The Secretary shall keep the minutes and records of the Foundation in appropriate books.
It shall be his/her duty to file any certificate required by any statute, federal or state.
He or she shall give and serve all notices to members of this Foundation.
He or she shall be the official custodian of the records and seal of this Foundation.
He or she may be one of the officers required to sign the checks and drafts of the Foundation.
He or she shall present to the membership at any meetings any communication addressed to him or her as Secretary of the Foundation.
He or she shall submit to the Board of Directors any communications which shall be addressed to him or her as Secretary of the Foundation.
He or she shall attend to all correspondence of the Foundation and shall exercise all duties incident to the office of Secretary.
The Treasurer shall have the care and custody of all monies belonging to the Foundation and shall be solely responsible for such monies or securities of the Foundation. He or she shall cause to be deposited in a regular business bank or trust company
He or she must be one of the officers who shall sign checks or drafts of the Foundation. No special fund may be set aside that shall make it unnecessary for the Treasurer to sign the checks issued upon it.
He or she shall render at stated periods as the Board of Directors shall determine a written account of the finances of the Foundation and such report shall be physically affixed to the minutes of the Board of Directors of such meeting.

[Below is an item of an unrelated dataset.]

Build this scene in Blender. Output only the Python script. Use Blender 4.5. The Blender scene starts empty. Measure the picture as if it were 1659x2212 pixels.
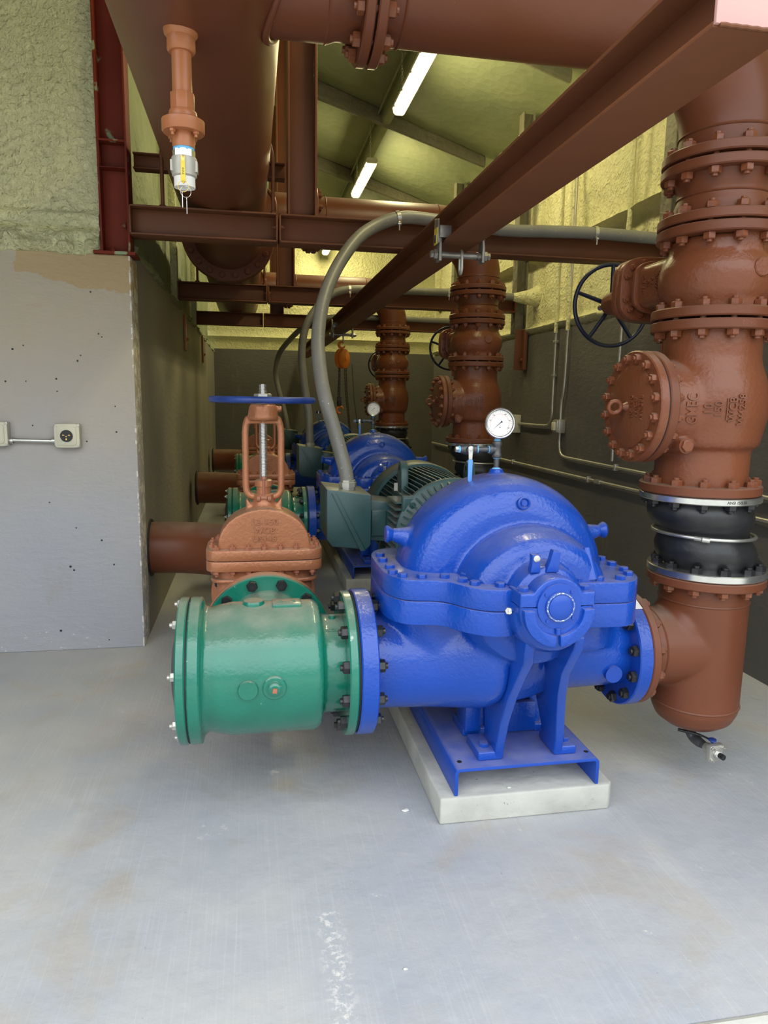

He or she shall exercise all duties incident to the office of Treasurer.
Officers shall by virtue of their office be members of the Board of Directors.
No officer shall for reason of his or her office be entitled to receive any salary or compensation, but nothing herein shall be construed to prevent an officer or director for receiving any compensation from the Foundation for duties other than as a director or officer.
ARTICLE IX SALARIES.
The Board of Directors shall hire and fix the compensation of any and all employees which they in their discretion may determine to be necessary for the conduct of the business of the Foundation.
ARTICLE X COMMITTEES
All committees of this Foundation shall be appointed by the Board of Directors and their term of office shall be for a period of two year, or sooner if terminated by the action of the Board of Directors.
ARTICLE XI PERSONAL LIABILITY OF DIRECTORS
Personal Liability of Directors
(a) Elimination of Liability. To the fullest extent that the laws of the State of Texas, as now in effect or as hereafter amended, permit elimination or limitation of the liability of directors, no director of the Corporation shall be personally liable for monetary damages as such for any action taken, or any failure to take any action, as a director.
(b) Applicability. The provisions of this Article shall be deemed to be a contract with each director of the Corporation who serves as such at any time while this Article is in effect and each such director shall be deemed to be so serving in reliance on the provisions of this Article. Any amendment or repeal of this Article or adoption of any bylaw or provision of these Articles which has the effect of increasing director liability shall operate prospectively only and shall not affect any action taken, or any failure to act, prior to the adoption of such amendment, repeal, bylaw or provision.
ARTICLE XII AMENDMENTS
These By-Laws may be amended, repealed or added to by a simple majority vote of its Board of Directors at its annual or special meeting.